Germany names its 'ugliest' word of the year: 'People's traitor'

A demonstrator holds a sign that reads Voksverraeter (people's traitor) Image copyright Getty Images
Image caption A demonstrator holds a sign calling German Chancellor Angela Merkel a traitor of the people

Germany's ugliest word of the year is "traitor of the people" - or Volksverraeter, a panel has decided.

The word is seen by many as having Nazi overtones and has been used recently by right-wing groups.

The decision was taken as part of the Unwort des Jahres contest, which literally means "unword of the year".

The competition is held every year to pick a topical word that is deemed discriminatory, inflammatory or anti-democratic.

In recent times, members of Germany's anti-Islam movement Pegida and the right-wing Alternative for Germany party (AfD) have taken to using Volksverraeter as an insult.

The panel - four linguists and a journalist - called it "a relic of dictatorship".

The competition was established in 1991 under the state-sponsored Society for German Language, but it became independently run four years later.

'Ready-for-violence Nazis'

Head of the jury Nina Janich said the word was being overused in reference to politicians, making the "type of discourse that is essential to democracy impossible".

It is often used as the ultimate put-down, to discredit someone's opinions.

Chancellor Angela Merkel had the term shouted at her by demonstrators when she visited a refugee centre in August 2015.

The word, alongside other insults, was also hurled at Economy Minister and Vice-Chancellor Sigmar Gabriel in August 2016.

He sparked controversy by raising his middle finger at the hecklers, whom he described as "young, aggressive, swearing and ready-for-violence Nazis".

Image copyright EPA
Image caption Senior politician Sigmar Gabriel raised his middle finger after being called a traitor of the people

What is wrong with "voelkisch"?

The German word "Volk" means people and is a common, everyday word.

However, it also at the root of some more historically controversial vocabulary.

The Nazis used the term "voelkisch" ("people's" or "national") to set Germans apart from Jews and others they labelled "racially inferior".

AfD leader Frauke Petry has been criticised recently for trying to put a positive spin on "voelkisch".

She said it was wrong to assume the term is racist.

The 2016 "unword" prize was whittled down from a long list of almost 600 words.
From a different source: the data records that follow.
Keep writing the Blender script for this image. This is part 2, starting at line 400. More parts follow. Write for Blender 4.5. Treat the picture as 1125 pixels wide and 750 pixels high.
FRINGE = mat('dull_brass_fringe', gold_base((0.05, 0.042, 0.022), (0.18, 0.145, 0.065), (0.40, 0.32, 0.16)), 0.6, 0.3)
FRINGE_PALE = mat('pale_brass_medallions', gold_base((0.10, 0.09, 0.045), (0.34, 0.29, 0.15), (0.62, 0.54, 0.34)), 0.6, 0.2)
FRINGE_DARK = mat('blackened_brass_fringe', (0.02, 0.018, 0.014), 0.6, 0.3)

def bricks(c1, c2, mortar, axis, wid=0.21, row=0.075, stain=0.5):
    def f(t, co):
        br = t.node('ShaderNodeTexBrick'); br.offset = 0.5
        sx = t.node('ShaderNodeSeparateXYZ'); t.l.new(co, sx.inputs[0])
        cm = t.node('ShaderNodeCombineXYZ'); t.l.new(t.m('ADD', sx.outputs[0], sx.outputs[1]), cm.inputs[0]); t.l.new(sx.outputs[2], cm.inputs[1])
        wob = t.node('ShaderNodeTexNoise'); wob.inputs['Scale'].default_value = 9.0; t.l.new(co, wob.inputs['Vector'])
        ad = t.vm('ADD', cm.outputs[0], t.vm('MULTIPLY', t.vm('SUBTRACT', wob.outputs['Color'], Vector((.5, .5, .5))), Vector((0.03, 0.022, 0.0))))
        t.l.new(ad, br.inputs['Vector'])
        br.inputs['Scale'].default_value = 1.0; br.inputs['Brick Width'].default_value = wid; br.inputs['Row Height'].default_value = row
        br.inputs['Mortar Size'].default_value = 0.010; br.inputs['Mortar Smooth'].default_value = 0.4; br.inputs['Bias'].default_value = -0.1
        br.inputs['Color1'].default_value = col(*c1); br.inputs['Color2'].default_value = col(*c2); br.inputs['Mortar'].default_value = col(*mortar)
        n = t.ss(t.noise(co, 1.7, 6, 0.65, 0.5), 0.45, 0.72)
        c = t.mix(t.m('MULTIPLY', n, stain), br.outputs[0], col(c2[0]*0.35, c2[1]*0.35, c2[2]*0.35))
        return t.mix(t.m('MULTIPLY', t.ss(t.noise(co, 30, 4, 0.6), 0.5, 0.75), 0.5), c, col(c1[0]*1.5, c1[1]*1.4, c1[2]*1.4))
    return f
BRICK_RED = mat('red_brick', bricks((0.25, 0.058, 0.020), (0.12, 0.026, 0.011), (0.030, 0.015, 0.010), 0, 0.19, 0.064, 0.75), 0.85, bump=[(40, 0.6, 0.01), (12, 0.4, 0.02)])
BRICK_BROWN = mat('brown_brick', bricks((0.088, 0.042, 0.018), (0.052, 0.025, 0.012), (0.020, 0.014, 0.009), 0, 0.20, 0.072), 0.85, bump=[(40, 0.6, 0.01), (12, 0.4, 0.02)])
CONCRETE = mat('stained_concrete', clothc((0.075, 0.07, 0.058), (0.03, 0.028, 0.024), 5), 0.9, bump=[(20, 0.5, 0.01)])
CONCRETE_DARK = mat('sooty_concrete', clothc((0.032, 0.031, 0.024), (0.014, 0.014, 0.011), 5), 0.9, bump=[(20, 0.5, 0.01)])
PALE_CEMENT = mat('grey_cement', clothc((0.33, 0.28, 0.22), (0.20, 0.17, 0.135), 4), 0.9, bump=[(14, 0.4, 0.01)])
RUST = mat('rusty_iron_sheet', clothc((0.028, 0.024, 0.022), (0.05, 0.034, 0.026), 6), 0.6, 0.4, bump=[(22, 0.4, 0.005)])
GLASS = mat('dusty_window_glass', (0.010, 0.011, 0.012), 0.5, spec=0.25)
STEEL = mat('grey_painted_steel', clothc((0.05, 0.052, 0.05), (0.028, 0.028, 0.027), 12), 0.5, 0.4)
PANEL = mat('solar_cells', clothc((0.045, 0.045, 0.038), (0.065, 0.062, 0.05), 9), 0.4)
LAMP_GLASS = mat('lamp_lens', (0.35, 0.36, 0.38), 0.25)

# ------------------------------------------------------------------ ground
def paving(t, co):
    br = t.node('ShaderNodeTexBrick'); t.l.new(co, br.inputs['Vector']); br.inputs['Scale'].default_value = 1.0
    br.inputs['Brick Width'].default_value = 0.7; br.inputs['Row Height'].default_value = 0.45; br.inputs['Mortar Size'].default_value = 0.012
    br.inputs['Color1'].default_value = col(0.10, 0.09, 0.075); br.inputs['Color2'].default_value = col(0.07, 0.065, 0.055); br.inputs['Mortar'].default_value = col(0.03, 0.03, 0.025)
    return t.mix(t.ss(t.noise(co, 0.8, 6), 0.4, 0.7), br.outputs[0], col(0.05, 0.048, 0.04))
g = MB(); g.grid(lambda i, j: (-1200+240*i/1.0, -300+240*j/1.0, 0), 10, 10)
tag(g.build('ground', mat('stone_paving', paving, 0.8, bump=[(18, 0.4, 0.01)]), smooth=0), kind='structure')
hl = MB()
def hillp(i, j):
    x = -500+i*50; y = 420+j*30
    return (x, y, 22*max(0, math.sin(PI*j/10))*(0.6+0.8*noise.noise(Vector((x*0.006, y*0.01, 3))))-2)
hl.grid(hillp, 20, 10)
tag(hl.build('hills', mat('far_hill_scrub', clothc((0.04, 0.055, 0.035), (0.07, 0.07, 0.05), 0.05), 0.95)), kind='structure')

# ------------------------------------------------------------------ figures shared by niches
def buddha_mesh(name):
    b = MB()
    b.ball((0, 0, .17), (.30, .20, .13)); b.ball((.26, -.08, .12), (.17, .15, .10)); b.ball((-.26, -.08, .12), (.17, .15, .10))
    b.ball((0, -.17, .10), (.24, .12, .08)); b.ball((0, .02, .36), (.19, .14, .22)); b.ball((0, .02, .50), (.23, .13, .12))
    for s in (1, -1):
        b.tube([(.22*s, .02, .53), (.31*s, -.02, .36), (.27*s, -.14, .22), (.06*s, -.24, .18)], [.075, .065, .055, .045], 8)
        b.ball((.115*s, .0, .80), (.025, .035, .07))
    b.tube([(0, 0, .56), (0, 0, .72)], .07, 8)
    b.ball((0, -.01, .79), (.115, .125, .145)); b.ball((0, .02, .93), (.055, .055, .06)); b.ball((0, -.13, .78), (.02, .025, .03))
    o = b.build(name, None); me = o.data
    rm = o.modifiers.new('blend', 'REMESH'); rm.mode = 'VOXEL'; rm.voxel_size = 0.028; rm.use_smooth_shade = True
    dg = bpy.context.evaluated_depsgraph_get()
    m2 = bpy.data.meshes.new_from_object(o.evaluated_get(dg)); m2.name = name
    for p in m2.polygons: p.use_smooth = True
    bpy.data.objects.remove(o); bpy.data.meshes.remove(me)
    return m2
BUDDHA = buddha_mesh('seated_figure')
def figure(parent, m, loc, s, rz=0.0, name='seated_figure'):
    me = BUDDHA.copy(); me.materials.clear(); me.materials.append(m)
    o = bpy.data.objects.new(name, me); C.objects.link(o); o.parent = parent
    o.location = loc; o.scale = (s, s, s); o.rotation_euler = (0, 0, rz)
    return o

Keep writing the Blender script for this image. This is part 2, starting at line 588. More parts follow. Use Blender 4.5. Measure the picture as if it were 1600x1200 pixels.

Many had links to the refugee crisis, which dominated the German news agenda in the past year.

Past recipients of the awards include the phrases "lying press", "god's warriors" and "ethnic cleansing". Nominations are open to the public.

The Society for German Language still runs its Word of the Year competition, which started in the 1970s. Its 2016 pick was announced in December: "Postfaktish", post-factual.

According to German news site Deutsche Welle, post-factual was chosen as a "reference both to Donald Trump's political campaign and the global growth of emotion-driven rather than fact-driven politics".